**Stated goal:** Please write out the complete listing that follows, exactly as it reads.

**Data excerpt:**
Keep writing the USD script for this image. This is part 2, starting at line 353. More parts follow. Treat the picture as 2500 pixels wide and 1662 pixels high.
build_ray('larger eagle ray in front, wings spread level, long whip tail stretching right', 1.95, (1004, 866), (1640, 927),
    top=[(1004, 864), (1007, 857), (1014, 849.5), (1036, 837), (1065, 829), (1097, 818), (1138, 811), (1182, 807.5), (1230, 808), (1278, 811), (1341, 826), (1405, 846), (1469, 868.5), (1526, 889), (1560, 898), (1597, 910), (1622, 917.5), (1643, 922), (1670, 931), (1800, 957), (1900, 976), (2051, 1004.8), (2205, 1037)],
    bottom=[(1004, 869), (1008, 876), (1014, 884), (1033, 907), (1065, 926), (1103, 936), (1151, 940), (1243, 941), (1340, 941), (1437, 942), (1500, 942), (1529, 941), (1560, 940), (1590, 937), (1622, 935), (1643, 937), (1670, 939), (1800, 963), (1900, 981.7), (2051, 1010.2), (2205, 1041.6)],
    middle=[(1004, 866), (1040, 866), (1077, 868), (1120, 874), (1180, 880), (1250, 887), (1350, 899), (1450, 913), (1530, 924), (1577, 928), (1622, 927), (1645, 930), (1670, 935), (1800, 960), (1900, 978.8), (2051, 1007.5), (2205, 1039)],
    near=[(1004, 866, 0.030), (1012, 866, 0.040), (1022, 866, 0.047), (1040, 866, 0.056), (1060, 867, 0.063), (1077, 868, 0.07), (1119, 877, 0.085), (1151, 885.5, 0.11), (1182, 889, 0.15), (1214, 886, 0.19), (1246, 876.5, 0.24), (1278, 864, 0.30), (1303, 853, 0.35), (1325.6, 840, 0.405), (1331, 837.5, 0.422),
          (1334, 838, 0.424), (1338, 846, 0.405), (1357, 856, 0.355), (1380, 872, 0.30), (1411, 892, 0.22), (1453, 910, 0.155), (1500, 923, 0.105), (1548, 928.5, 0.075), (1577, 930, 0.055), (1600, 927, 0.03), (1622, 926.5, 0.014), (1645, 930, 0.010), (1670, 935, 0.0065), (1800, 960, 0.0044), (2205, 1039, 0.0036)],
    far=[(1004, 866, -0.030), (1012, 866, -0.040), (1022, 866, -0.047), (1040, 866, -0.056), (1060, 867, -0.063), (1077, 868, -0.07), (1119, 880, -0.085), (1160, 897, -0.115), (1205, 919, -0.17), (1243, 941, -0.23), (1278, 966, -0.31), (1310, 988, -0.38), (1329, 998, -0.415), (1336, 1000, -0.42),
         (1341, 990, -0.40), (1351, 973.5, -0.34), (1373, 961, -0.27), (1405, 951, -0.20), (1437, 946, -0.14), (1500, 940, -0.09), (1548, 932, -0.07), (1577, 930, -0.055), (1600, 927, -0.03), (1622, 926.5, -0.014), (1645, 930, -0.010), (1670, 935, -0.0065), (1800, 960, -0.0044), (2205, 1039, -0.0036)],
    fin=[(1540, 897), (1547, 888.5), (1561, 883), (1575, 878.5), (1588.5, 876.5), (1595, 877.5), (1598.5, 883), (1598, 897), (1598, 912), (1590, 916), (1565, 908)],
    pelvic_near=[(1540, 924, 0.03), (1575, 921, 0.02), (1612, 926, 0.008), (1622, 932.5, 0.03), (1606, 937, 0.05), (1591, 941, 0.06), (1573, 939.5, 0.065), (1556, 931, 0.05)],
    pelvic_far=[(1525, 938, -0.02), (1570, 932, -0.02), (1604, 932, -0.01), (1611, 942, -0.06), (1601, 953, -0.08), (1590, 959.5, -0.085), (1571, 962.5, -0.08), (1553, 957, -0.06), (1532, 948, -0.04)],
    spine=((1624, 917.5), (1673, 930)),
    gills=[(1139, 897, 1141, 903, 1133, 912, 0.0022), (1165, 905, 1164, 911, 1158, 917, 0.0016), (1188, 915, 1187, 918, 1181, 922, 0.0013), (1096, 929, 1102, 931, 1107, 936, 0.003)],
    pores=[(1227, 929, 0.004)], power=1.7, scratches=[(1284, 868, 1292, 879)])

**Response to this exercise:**
Keep writing the USD script for this image. This is part 2, starting at line 353. More parts follow. Treat the picture as 2500 pixels wide and 1662 pixels high.
build_ray('larger eagle ray in front, wings spread level, long whip tail stretching right', 1.95, (1004, 866), (1640, 927),
    top=[(1004, 864), (1007, 857), (1014, 849.5), (1036, 837), (1065, 829), (1097, 818), (1138, 811), (1182, 807.5), (1230, 808), (1278, 811), (1341, 826), (1405, 846), (1469, 868.5), (1526, 889), (1560, 898), (1597, 910), (1622, 917.5), (1643, 922), (1670, 931), (1800, 957), (1900, 976), (2051, 1004.8), (2205, 1037)],
    bottom=[(1004, 869), (1008, 876), (1014, 884), (1033, 907), (1065, 926), (1103, 936), (1151, 940), (1243, 941), (1340, 941), (1437, 942), (1500, 942), (1529, 941), (1560, 940), (1590, 937), (1622, 935), (1643, 937), (1670, 939), (1800, 963), (1900, 981.7), (2051, 1010.2), (2205, 1041.6)],
    middle=[(1004, 866), (1040, 866), (1077, 868), (1120, 874), (1180, 880), (1250, 887), (1350, 899), (1450, 913), (1530, 924), (1577, 928), (1622, 927), (1645, 930), (1670, 935), (1800, 960), (1900, 978.8), (2051, 1007.5), (2205, 1039)],
    near=[(1004, 866, 0.030), (1012, 866, 0.040), (1022, 866, 0.047), (1040, 866, 0.056), (1060, 867, 0.063), (1077, 868, 0.07), (1119, 877, 0.085), (1151, 885.5, 0.11), (1182, 889, 0.15), (1214, 886, 0.19), (1246, 876.5, 0.24), (1278, 864, 0.30), (1303, 853, 0.35), (1325.6, 840, 0.405), (1331, 837.5, 0.422),
          (1334, 838, 0.424), (1338, 846, 0.405), (1357, 856, 0.355), (1380, 872, 0.30), (1411, 892, 0.22), (1453, 910, 0.155), (1500, 923, 0.105), (1548, 928.5, 0.075), (1577, 930, 0.055), (1600, 927, 0.03), (1622, 926.5, 0.014), (1645, 930, 0.010), (1670, 935, 0.0065), (1800, 960, 0.0044), (2205, 1039, 0.0036)],
    far=[(1004, 866, -0.030), (1012, 866, -0.040), (1022, 866, -0.047), (1040, 866, -0.056), (1060, 867, -0.063), (1077, 868, -0.07), (1119, 880, -0.085), (1160, 897, -0.115), (1205, 919, -0.17), (1243, 941, -0.23), (1278, 966, -0.31), (1310, 988, -0.38), (1329, 998, -0.415), (1336, 1000, -0.42),
         (1341, 990, -0.40), (1351, 973.5, -0.34), (1373, 961, -0.27), (1405, 951, -0.20), (1437, 946, -0.14), (1500, 940, -0.09), (1548, 932, -0.07), (1577, 930, -0.055), (1600, 927, -0.03), (1622, 926.5, -0.014), (1645, 930, -0.010), (1670, 935, -0.0065), (1800, 960, -0.0044), (2205, 1039, -0.0036)],
    fin=[(1540, 897), (1547, 888.5), (1561, 883), (1575, 878.5), (1588.5, 876.5), (1595, 877.5), (1598.5, 883), (1598, 897), (1598, 912), (1590, 916), (1565, 908)],
    pelvic_near=[(1540, 924, 0.03), (1575, 921, 0.02), (1612, 926, 0.008), (1622, 932.5, 0.03), (1606, 937, 0.05), (1591, 941, 0.06), (1573, 939.5, 0.065), (1556, 931, 0.05)],
    pelvic_far=[(1525, 938, -0.02), (1570, 932, -0.02), (1604, 932, -0.01), (1611, 942, -0.06), (1601, 953, -0.08), (1590, 959.5, -0.085), (1571, 962.5, -0.08), (1553, 957, -0.06), (1532, 948, -0.04)],
    spine=((1624, 917.5), (1673, 930)),
    gills=[(1139, 897, 1141, 903, 1133, 912, 0.0022), (1165, 905, 1164, 911, 1158, 917, 0.0016), (1188, 915, 1187, 918, 1181, 922, 0.0013), (1096, 929, 1102, 931, 1107, 936, 0.003)],
    pores=[(1227, 929, 0.004)], power=1.7, scratches=[(1284, 868, 1292, 879)])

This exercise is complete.